Barbara Bridgeman and Caroline Young.

The original concept of the Mental Handicap Project exhibited in 1976 was as one of four parts of a series on ‘Relationships: Attitudes Towards Love’ titled Love and Tragedy. Lenkiewicz’s continuing interest was in the disadvantaged and ostracized sections of society. He started a large notebook on the history of mental and physical disability, including many detailed pen and ink drawings. These were often based on Velázquez’s paintings of the jesters and dwarfs in the seventeenth century court of Philip IV of Spain. A book on Velázquez is painted in the lower right corner of the picture.

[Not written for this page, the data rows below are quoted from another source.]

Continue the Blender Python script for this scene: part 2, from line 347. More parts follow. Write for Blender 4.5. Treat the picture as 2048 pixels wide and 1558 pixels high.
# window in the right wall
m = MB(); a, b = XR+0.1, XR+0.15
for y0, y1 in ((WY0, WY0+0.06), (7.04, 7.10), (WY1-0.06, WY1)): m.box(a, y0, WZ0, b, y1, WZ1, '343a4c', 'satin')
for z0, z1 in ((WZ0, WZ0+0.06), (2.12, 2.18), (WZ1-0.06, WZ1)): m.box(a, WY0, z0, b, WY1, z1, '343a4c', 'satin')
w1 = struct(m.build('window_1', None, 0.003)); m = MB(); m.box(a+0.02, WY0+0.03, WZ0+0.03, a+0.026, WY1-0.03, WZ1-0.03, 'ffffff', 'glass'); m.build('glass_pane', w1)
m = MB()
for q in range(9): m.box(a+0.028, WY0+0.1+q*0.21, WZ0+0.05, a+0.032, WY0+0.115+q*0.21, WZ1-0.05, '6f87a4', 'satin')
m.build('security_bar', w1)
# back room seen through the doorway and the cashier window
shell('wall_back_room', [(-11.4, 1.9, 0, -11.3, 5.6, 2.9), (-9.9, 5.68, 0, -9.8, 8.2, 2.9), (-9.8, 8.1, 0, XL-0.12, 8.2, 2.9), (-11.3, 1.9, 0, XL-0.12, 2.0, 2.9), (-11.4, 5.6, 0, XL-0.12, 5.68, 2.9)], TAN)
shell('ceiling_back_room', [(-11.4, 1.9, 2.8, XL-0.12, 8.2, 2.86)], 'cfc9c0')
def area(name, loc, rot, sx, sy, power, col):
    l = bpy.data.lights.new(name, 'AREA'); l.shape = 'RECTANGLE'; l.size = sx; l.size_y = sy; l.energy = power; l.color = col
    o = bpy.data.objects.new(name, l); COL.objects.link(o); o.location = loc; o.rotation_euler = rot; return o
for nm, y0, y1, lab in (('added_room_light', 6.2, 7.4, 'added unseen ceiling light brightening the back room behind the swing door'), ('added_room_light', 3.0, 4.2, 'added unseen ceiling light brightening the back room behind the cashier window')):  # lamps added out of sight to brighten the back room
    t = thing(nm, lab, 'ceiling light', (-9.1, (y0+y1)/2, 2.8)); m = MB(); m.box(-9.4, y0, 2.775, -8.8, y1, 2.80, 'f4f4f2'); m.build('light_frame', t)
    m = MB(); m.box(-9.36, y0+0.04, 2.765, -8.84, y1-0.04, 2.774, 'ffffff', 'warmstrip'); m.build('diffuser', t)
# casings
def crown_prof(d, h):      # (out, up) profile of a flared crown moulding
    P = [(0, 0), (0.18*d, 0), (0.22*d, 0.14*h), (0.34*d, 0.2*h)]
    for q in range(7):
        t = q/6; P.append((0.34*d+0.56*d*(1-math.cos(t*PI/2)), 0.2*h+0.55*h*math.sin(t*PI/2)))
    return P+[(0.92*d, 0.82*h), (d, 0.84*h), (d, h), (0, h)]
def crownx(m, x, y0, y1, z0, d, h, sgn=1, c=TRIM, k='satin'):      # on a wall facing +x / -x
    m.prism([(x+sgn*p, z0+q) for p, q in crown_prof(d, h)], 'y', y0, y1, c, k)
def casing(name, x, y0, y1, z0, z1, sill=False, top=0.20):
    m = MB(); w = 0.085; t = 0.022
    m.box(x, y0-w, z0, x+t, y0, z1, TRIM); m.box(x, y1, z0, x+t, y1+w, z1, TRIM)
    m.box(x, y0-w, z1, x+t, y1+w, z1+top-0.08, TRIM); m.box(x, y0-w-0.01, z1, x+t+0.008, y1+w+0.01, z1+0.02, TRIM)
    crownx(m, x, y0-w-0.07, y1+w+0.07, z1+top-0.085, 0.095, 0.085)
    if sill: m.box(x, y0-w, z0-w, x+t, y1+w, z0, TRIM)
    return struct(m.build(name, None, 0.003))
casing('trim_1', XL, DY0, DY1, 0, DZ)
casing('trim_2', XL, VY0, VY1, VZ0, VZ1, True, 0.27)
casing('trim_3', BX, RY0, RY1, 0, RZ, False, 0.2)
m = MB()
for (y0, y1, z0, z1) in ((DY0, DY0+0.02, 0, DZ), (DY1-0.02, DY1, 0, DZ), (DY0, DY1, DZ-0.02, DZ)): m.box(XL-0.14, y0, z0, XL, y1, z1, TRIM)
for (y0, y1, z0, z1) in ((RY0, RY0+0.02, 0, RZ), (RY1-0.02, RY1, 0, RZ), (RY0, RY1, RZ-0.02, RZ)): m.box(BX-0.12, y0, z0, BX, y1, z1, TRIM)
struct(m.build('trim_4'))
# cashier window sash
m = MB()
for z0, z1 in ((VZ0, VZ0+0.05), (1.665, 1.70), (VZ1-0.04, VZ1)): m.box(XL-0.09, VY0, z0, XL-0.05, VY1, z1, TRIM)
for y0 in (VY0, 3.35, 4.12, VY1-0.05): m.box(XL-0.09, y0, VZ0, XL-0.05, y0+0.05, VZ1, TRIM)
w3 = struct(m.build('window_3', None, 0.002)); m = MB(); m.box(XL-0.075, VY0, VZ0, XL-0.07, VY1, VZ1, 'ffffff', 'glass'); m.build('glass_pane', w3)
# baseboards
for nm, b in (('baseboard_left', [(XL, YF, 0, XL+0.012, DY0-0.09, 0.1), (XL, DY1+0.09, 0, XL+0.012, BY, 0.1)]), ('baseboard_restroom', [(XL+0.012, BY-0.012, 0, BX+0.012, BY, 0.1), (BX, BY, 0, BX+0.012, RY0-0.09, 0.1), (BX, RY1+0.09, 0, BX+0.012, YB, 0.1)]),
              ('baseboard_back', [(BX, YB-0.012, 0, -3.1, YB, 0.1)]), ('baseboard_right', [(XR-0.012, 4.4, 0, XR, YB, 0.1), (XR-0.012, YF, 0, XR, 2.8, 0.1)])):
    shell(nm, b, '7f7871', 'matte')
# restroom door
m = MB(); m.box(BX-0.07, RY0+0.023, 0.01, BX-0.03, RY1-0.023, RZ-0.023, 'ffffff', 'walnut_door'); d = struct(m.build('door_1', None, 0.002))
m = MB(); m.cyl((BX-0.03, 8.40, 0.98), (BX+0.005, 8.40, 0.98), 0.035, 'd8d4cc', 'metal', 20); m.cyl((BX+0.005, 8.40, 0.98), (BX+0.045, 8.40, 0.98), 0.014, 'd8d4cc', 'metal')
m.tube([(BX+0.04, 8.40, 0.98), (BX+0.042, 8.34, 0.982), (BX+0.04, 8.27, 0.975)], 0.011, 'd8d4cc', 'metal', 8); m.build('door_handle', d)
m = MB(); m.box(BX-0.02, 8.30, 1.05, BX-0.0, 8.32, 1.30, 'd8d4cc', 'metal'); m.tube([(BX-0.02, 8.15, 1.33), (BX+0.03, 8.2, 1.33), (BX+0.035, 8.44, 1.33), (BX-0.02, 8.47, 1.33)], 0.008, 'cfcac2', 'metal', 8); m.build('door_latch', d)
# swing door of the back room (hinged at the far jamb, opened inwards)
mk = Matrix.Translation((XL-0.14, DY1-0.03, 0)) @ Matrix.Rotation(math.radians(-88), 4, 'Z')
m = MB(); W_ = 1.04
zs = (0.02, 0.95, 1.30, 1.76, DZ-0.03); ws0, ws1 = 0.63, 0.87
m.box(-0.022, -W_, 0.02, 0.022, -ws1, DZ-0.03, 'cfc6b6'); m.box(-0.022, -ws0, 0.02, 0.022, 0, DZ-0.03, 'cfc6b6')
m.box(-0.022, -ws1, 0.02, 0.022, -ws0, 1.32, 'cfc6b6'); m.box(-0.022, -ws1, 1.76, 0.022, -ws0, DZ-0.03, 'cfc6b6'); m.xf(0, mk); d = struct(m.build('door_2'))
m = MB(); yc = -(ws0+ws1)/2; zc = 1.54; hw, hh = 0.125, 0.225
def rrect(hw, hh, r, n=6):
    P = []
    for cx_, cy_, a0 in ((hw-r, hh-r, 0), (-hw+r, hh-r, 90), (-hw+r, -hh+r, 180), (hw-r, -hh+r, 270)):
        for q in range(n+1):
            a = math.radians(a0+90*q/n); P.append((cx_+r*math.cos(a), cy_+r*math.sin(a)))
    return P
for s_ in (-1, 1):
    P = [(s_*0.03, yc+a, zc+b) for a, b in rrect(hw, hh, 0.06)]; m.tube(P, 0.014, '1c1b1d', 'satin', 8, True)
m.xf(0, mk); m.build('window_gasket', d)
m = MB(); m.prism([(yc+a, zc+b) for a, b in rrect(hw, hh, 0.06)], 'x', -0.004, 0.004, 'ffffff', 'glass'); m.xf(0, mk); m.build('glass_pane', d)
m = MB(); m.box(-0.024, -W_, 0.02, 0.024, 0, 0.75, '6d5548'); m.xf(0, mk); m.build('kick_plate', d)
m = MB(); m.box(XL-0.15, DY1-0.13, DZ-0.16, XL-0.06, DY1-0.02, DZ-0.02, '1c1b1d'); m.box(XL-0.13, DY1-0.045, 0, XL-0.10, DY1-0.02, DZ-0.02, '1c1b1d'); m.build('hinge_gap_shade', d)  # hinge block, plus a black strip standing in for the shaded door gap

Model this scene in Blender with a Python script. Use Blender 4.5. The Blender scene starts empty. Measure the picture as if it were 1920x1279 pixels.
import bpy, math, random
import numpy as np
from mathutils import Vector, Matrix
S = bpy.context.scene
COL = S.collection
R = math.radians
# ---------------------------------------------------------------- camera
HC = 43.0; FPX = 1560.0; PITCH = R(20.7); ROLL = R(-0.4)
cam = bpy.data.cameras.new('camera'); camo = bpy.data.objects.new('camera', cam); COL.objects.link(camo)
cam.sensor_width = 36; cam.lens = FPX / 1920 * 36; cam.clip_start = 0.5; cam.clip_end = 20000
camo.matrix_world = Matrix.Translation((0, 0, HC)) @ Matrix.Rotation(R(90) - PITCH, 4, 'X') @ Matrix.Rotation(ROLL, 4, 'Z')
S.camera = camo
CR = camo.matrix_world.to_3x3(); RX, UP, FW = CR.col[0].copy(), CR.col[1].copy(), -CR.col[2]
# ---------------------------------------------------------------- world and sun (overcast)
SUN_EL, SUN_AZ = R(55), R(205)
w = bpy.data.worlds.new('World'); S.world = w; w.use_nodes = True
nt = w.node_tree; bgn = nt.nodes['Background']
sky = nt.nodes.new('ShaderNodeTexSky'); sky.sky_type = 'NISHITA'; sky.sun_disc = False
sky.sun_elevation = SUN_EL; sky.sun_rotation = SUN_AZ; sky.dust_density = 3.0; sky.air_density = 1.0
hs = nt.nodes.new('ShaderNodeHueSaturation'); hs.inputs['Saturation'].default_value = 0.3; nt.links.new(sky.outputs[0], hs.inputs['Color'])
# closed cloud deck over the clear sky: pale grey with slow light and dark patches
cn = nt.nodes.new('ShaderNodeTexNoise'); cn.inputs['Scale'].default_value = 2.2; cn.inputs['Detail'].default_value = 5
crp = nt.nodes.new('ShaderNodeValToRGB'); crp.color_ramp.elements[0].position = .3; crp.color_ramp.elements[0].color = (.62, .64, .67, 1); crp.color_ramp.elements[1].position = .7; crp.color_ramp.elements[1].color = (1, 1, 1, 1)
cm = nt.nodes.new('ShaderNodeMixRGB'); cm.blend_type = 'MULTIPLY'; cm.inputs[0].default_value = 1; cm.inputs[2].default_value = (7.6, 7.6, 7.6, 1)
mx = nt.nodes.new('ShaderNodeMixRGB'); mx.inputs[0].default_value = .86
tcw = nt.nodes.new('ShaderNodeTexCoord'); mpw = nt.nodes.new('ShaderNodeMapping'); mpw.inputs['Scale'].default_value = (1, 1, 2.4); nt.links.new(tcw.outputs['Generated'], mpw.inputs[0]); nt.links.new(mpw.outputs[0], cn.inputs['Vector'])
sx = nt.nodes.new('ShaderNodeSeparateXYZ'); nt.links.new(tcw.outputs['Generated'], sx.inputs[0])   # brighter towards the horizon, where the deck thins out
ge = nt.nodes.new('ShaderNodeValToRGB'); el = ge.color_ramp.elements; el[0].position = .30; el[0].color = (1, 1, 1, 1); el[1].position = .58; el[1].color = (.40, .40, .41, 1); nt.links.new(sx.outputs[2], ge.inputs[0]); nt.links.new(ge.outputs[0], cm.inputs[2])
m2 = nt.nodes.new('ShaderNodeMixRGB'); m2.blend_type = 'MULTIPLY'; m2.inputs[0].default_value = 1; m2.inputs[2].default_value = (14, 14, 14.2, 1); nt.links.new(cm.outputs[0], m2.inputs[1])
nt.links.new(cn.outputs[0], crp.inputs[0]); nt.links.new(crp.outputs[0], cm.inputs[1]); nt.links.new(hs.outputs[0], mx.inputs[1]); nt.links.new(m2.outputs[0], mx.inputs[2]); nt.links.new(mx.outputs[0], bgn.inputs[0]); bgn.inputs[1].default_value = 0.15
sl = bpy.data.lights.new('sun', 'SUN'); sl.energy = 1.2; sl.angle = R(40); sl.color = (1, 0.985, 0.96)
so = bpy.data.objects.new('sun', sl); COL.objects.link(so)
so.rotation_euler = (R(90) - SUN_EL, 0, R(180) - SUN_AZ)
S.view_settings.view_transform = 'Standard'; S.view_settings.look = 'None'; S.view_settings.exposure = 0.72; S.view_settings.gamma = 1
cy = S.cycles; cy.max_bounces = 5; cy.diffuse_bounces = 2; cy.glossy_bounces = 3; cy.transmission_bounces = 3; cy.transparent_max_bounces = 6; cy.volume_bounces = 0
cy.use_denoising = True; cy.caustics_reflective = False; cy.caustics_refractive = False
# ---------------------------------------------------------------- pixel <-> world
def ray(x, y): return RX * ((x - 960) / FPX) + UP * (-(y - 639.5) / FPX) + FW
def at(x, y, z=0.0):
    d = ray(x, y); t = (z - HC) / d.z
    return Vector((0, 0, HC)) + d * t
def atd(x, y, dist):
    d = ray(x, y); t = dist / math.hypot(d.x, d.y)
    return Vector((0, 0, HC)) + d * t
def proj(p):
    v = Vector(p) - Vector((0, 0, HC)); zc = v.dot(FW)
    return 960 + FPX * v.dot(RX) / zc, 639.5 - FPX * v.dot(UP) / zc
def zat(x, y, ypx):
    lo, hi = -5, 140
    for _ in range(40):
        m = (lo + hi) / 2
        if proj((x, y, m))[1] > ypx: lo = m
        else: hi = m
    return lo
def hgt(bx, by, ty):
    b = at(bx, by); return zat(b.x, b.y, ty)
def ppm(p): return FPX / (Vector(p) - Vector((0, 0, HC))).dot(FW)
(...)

The Plymouth Society for Mentally Handicapped Children was instrumental in finding families willing to participate in the Project, which was not easy given the defensiveness of the parents. The Life President of the Society, Dame Joan Vickers, was an enthusiastic supporter of Lenkiewicz’s ‘social enquiries by visual means’, as he termed his Projects. Amongst the books (bottom right) is a pamphlet called The Uses of Bad Art. Lenkiewicz’s exhibition notes confess to a ‘conspiracy’ and that "to attract attention from the majority group that naturally do not ‘care’ it is required that their ‘empathy’ be bought."

Note: Listed as No.29 Small growth person and girl with cerebral palsy in the 1980 restrospective list.